The Smell Expo and Matchmaking part of the day proved to be extremely effective in its goals. Scholars, industry professionals, and business representatives were all able to connect and exchange ideas under one roof. The expo consisted of olfactory artists, perfumers and heritage institutions. Additionally, there were 12 research posters that showed the variability of smell research. This part of the event allowed international individuals from different disciplines to come together and discuss new possibilities of scent culture.

Mathias Zinnen and others looking at posters on smell research during the Smell Expo at the Smell Culture Fair. Photo credit and licence: Suzanne Blanchard (CC-BY).

Odeuropa Smell Culture Fair Feedback Questionnaire:

Following the event, we asked participants for feedback via a 25 question survey. The outcome of the survey was positive and corroborated our own findings: that the fair attendees were made up of an interdisciplinary and diverse career background. To name a few, conservators, data scientists, curators, art historians, perfumers, journalists, archeologists, sensory consultants, cultural heritage experts, historians, aromatherapists attended our event. We look forward to receiving more data in the coming weeks, but for now we can report that after the event 93,5% said they would recommend an event like this to other colleagues and 96,8% said that they envision working with smell/olfactory heritage in the near future.

Takeaways:

All in all, the Odeuropa Smell Culture Fair was a celebration of the rich interdisciplinary community of practitioners and researchers who work with smell and the potential for that community – and the tools that Odeuropa have given them – to reshape the future of culture, heritage, and history. One big lesson that emerged from our project is the interdependence between academia and the various stakeholders in the field, including the industry and GLAMs. The collaboration between these different sectors is vital. Academia provides the reflective space for critical thinking and advancing knowledge, while the industry and GLAMs bring practical insights, resources, and real-world applications.

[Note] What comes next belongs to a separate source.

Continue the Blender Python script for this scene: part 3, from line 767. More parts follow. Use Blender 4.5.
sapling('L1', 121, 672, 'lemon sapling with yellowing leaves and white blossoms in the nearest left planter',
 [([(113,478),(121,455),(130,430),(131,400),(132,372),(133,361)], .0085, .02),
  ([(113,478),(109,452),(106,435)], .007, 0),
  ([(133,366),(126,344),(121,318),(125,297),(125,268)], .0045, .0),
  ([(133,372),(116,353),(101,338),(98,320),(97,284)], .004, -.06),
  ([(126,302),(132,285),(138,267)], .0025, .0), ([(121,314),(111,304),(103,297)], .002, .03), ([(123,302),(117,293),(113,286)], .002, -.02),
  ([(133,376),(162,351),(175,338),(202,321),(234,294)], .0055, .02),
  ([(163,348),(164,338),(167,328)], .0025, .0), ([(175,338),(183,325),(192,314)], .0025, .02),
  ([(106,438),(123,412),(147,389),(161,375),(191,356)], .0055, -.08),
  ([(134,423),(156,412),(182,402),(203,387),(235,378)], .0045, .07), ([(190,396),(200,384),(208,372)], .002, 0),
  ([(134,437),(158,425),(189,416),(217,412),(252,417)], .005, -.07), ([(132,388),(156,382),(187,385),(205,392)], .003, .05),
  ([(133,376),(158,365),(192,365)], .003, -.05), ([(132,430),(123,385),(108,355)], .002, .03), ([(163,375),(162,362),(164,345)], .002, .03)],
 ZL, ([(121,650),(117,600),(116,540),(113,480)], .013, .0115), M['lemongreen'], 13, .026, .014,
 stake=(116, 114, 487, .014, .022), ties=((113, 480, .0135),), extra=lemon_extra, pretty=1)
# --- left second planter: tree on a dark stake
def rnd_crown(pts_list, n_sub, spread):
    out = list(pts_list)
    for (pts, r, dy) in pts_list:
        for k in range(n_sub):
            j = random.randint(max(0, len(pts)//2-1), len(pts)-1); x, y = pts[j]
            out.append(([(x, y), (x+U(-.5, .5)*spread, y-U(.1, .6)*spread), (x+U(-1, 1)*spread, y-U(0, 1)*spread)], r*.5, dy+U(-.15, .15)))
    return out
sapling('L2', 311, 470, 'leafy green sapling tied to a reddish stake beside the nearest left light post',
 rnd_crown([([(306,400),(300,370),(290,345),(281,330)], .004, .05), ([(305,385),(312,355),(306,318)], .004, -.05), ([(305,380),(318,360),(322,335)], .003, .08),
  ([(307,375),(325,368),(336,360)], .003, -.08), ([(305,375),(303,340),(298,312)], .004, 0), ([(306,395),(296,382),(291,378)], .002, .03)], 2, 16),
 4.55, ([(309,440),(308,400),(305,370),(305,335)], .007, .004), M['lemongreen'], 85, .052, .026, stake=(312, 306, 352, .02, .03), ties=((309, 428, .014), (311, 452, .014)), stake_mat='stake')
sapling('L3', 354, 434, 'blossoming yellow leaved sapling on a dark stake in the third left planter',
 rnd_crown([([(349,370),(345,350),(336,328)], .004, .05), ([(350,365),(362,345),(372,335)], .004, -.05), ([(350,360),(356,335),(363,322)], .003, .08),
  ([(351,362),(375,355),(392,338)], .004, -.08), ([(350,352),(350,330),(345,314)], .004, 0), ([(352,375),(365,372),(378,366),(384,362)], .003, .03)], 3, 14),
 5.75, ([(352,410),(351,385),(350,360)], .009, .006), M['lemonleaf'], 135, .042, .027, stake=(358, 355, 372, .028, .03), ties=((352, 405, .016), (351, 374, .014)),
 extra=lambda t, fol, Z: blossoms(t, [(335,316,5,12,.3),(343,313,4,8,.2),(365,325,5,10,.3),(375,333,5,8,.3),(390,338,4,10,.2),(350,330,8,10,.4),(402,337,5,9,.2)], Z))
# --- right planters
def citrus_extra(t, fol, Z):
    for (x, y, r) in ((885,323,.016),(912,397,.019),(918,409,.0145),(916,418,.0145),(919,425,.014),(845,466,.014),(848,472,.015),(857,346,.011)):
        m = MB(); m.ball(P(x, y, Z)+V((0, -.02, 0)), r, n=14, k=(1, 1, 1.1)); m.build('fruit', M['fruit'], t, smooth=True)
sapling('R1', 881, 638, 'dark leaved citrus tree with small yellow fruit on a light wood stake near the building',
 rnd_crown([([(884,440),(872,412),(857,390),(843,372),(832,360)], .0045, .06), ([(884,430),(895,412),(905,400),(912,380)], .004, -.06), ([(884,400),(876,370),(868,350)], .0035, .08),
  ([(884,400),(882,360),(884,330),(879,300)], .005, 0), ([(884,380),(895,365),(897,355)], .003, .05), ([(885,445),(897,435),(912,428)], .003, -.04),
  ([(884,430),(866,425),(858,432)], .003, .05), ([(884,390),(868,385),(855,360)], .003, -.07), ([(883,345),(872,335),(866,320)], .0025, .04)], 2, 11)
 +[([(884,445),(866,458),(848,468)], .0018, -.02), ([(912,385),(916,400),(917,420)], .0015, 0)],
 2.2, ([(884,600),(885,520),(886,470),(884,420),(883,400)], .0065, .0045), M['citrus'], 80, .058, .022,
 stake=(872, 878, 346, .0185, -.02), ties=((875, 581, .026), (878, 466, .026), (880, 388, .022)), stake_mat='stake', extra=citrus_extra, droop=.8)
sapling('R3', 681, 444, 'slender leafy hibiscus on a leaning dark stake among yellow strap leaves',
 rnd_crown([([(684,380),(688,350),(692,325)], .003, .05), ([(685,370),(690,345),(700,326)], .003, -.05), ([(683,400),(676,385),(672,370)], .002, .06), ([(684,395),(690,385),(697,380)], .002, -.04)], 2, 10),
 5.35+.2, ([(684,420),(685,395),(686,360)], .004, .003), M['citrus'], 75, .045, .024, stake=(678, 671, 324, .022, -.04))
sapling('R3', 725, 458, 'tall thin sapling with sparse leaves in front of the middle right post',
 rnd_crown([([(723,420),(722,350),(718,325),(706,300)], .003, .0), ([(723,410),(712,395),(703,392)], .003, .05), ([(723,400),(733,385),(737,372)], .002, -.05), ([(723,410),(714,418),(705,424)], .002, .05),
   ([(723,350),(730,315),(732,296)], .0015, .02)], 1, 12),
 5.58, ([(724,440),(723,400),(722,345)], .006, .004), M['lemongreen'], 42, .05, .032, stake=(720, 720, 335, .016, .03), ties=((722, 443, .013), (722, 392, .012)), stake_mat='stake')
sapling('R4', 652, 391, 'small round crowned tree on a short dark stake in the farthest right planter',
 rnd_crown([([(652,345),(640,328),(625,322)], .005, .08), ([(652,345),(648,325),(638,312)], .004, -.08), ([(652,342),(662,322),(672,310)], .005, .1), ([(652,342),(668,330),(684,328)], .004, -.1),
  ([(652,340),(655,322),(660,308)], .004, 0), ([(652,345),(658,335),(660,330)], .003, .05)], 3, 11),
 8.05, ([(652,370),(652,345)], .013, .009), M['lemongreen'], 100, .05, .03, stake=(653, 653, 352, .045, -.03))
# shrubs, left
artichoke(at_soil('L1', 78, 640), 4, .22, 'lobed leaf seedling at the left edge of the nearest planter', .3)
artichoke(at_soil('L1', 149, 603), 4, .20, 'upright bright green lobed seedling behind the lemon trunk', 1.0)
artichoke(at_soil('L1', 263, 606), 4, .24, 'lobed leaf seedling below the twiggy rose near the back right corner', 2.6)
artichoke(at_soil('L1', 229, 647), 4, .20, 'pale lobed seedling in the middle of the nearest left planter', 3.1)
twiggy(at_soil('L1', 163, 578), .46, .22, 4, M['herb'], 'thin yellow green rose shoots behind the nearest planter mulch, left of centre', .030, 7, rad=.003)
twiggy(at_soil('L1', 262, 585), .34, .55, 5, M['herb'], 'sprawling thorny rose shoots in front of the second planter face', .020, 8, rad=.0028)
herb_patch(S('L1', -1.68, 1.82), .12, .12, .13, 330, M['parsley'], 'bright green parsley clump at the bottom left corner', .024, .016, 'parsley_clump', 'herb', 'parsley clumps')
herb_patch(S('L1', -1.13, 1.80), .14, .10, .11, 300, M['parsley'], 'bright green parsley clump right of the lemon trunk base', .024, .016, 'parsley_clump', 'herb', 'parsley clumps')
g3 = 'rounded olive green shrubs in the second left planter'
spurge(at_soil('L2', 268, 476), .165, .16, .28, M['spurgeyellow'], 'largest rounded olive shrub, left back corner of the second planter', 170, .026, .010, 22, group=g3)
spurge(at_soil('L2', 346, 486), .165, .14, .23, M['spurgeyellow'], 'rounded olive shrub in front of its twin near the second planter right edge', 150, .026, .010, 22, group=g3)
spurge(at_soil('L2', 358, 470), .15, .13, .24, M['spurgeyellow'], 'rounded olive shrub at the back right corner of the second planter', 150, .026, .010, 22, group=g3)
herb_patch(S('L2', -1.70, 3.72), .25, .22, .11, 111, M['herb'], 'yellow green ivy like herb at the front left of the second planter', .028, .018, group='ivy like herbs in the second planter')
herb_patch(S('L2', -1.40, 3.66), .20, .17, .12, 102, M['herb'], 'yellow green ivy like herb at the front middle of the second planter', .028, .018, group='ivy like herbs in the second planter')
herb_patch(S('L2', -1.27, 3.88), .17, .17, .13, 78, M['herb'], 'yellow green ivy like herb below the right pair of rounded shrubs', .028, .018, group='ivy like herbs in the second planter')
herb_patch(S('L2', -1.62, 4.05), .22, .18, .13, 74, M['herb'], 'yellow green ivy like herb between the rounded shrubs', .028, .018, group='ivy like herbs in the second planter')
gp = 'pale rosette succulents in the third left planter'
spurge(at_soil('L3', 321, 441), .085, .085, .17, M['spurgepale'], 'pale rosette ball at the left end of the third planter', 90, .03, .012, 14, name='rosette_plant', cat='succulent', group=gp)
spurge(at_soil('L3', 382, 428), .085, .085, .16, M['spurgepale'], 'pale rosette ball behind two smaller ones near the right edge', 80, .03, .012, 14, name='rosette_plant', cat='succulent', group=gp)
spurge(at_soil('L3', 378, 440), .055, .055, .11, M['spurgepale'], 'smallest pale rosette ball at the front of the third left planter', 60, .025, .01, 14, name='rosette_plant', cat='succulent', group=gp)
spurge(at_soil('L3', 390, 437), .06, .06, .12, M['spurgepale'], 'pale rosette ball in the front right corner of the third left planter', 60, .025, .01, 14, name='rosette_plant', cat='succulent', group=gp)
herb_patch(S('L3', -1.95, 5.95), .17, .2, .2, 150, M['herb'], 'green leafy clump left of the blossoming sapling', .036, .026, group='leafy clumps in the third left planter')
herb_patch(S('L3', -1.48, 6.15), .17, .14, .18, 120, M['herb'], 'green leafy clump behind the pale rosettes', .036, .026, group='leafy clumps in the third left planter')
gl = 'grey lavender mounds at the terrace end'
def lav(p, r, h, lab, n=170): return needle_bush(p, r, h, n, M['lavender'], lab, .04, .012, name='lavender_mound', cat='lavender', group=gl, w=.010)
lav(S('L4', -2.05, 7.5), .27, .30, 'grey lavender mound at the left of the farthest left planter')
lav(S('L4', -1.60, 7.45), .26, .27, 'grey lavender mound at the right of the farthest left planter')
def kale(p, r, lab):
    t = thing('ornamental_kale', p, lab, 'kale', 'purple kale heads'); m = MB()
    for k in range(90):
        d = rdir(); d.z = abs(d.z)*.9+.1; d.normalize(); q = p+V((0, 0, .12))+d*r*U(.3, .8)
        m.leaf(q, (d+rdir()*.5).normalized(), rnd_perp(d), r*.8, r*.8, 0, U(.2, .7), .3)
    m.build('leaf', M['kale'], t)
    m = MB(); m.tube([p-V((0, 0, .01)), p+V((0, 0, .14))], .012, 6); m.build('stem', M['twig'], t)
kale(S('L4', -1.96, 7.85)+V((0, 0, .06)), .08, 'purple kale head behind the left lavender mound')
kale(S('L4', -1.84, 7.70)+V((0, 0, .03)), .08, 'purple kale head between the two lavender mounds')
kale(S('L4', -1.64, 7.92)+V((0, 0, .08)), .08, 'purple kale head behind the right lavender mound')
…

The Odeuropa Team at the Smell Culture Fair. Photo credit and licence: Suzanne Blanchard (CC-BY).

Reflection and action are not mutually exclusive; they need, benefit, and enrich each other. The closure event served as a steppingstone for future collaborations, and the desire to foster these connections is palpable. We recognize the significance of nurturing these relationships, as we believe that the impact of our research can only grow when we continue to collaborate and build upon the groundwork we have laid together.

Many thanks to Victoria-Anne Michel, Mathias Zinnen and Sofia Collette Ehrich for their input and impressions of the event and to Thom Goris for his support in making this event possible as well as to the Trippenhuis for hosting us. Thanks also goes to the rest of the Odeuropa team for organising such fantastic and engaging workshops throughout the day!